Seems working, although lists the same exception several times:
proc genIdFor(o: var TOpenDb; t: TPalTable; n = 1): TEntityId {.
raises: [EDb, EDb], tags: [FReadDb, FWriteDb].}
Have to read about effects and tags, the language is developing so fast I can't catch on.
I hope it won't be the same mess as Walter's/Alexandrescu D1.0->D2.x revolution that many people lost interest because of hunting a moving target and overcomplexity...
I hope it won't be the same mess as Walter's/Alexandrescu D1.0->D2.x revolution that many people lost interest because of hunting a moving target and overcomplexity...
In fact the feature set is mostly frozen (and todo.txt contains the missing pieces), it simply takes a while to implement all of the planned spec... ;-)
BTW whenever I go for simplicity (leaving out traditional OO features; requiring forward declarations) people complain ...
I hope it won't be the same mess as Walter's/Alexandrescu D1.0->D2.x revolution that many people lost interest because of hunting a moving target and overcomplexity...
yes they have really a hard time to find meaningful keywords, as almost everything is deprecated now or has changed its meaning.
BTW whenever I go for simplicity (leaving out traditional OO features; requiring forward declarations) people complain ...
we need to show how to use the flexibility of nimrod to implement missing "features". I highly prefer the simplicity approach and having the freedom to implement these things in code or with macros.
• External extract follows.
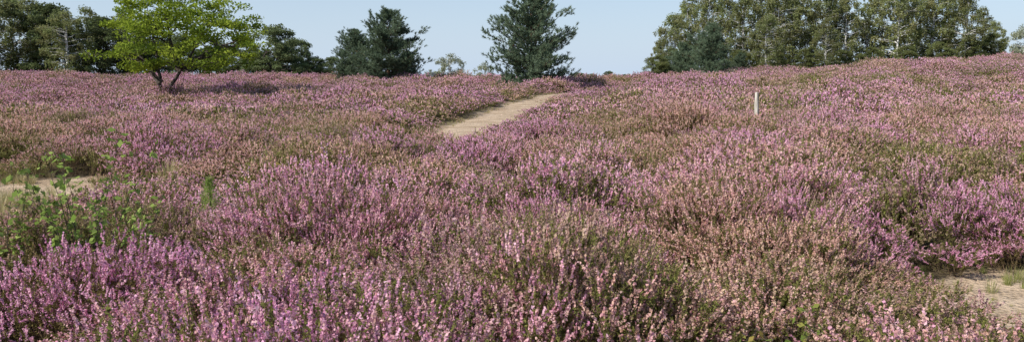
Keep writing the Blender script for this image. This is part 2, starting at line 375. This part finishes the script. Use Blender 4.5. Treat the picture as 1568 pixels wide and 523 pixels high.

The last months I used nimrod were really an eye opener for me, but I know that most of the people will look at the specs and will miss a lot of features they are used to and they won't understand what they can do with AST macros, term rewriting rules, hygienic templates, generic overloading (AST based overloading to come, when I understand the todo.txt right), defining own operators .... The list of uncommon features is long, but does not fit the expectation level of a somehow curious programmer.
I needed at least two different impulses to look deeper into nimrod:
@adrianv, yes, missing features which people are got used to in other languages should be demonstrated with code snippets.
However the absence of those features encourages to go a simpler way and do not overengineer -)
Personally i don't like the idea to implement those complex features like interfaces/annotations etc. with nimrod as a library because those nice macros and templates get used more and more while project grows and finally slow down compilation times tremendously... It's from my experience, at least C++ boost projects are pain to work with. But I like the way templates and generics are implemented in nim.
Compiling to C is a big plus for me because there's no absolute need to write complete bindings to third-party libs. Writing bindings means you have to support them =)
adrianv >but a native compiler would be nice sometimes
A proper bytecode based interpreter that supports the FFI is planned. I don't know if that will help you. ;-)
exhu > Personally i don't like the idea to implement those complex features like interfaces/annotations etc. with nimrod as a library because those nice macros and templates get used more and more while project grows and finally slow down compilation times tremendously... It's from my experience, at least C++ boost projects are pain to work with.
The compiler already supports incremental recompilations via --symbolFiles:on (unfortunately still a bit unstable) and the language is carefully designed to not rely on whole program compilation and that generic instantiations can be cached. I don't think C++ is a good argument of why the approach in general has to result in slow build times.
Araq: A proper bytecode based interpreter that supports the FFI is planned. I don't know if that will help you.
a byte code interpreter would be cool for many purposes. I think of a) debugging possibilities in an IDE b) embedding nimrod code as a scripting language. Since nimrod is strictly and static typed it might be possible to implement the byte code interpreter without the need to box the build in types, which could be a big performance advantage against byte code interpreters build for dynamic typed languages.
Since nimrod is strictly and static typed it might be possible to implement the byte code interpreter without the need to box the build in types...
Yes that's the plan. However a non-boxing implementation is much more work; so much that I in fact consider generating x86_64 (or maybe ARM) opcodes and get a JIT on this platform for free. For the other platforms the opcodes would have to be interpreted/emulated.